Republican Rich Bond, deputy campaign manager for Mr. Bush, denounced Mr. Farmer's brainchild as "illegal on its face," but Mr. Bush's fund-raisers decided to follow suit. At the Republican National Convention that year, Robert A. Mosbacher Sr., treasurer of the Bush-Quayle campaign, tapped 250 wealthy Republicans to join the "Team 100" and contribute at least $100,000 each for Mr. Bush's election effort.

Mr. Bush won, but in 1992 his campaign was embarrassed by revelations that nine of the Team 100 had been appointed ambassadors, others had seen federal environmental and business decisions changed in their favor, and others received perks ranging from invitations to state dinners to a ride on Air Force One with the president, Ted Williams and Joe DiMaggio.
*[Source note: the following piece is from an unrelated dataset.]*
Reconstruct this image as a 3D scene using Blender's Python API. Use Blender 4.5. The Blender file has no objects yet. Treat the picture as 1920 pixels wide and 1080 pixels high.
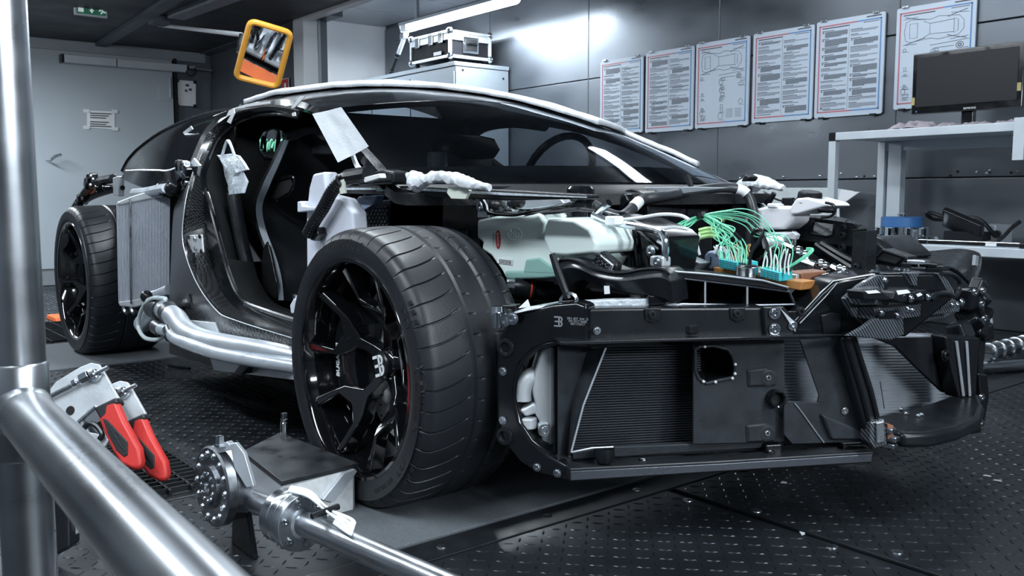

Mr. Wertheimer said then that Mr. Bush had "created the impression that White House policy is up for auction to the highest bidder."

By continuing to accept such huge contributions, Mr. Clinton is opening himself to the same criticism.
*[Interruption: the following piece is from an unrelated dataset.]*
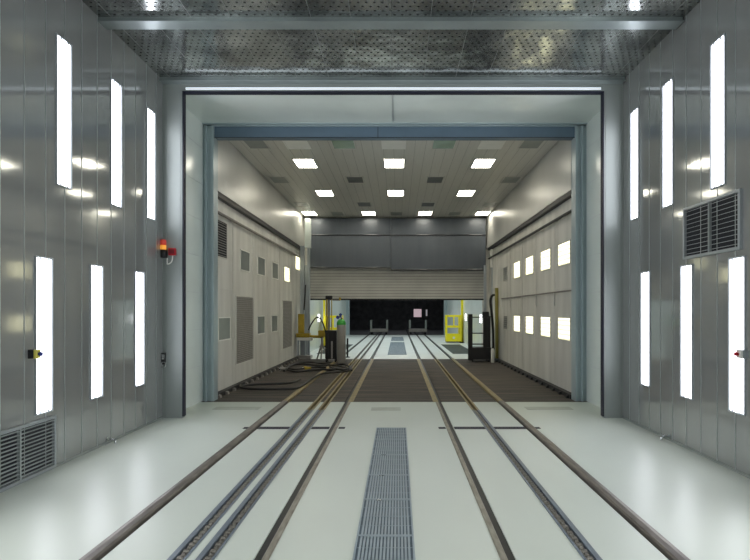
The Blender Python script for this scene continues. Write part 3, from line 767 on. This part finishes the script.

Many of those who contributed, ranging from the National Education Association, which donated $340,000, to Barbra Streisand, who gave $25,000, had an obvious ideological affinity with Mr. Clinton -- and might not expect anything in return. But others have complicated issues pending before the federal government -- issues that can mean millions of dollars to a big company and its executives.

Asked about the $508,333 soft money contribution by media giant Time Warner and its top executives, spokesman Edward Adler said: "Over half of that was given for the Democratic Party convention in New York. We were instrumental in bringing the convention here, and we are one of New York's leading corporate citizens. . . ."

But White House actions are also likely to affect communications firms such as Time Warner, with its major investments in cable television and other strands of the emerging information superhighway.

Three of Mr. Clinton's biggest soft money contributors -- Pamela Harriman, M. Larry Lawrence and Swanee Hunt -- have been appointed ambassadors. The qualifications of Mr. Lawrence -- a San Diego hotelier -- were the subject of a spirited confirmation battle in the Senate Foreign Relations Committee.